As the women would dunk in the mikveh they would recite a blessing over themselves thanking God for sanctifying them. After this they would return to their loved ones, just as Christ did after His resurrection and then ascended to His Father 40 days later. (Acts 1:3; Corinthians 15:6). The mikveh represented the women now being separated unto God instead of being separated from Him.
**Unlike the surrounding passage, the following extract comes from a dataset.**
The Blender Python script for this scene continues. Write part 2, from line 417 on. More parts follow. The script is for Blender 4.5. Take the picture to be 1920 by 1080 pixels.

There is one last nugget I want to share with you that I just can’t end this post without sharing. The womb is place of life. We as women are life givers and nurturers of humanity like Jesus is the Life Giver because He is life itself. Fertilization then represents life in Christ by the Spirit. If an ovum is never fertilized, it dies. However, if it is fertilized it matures into a baby that is birthed and has potential to live the life of Christ. So ladies what does that say about us? We should never minister death to anything or anyone in any kind of way. We should never speak words of death for any reason. Everything that comes from us should be life giving. The only death that we should participate in is death to our carnal man—self.
In closing, only the blood of Jesus can bring life. This is why Isaiah said “our righteousness is as filthy rags.” It is nothing but dead works. We need the blood of Jesus for His righteousness for works that bring and give life. Our blood soils and defiles garments. His blood makes them clean. He makes us clean. Meditate on the song “Clean” by Natalie Grant.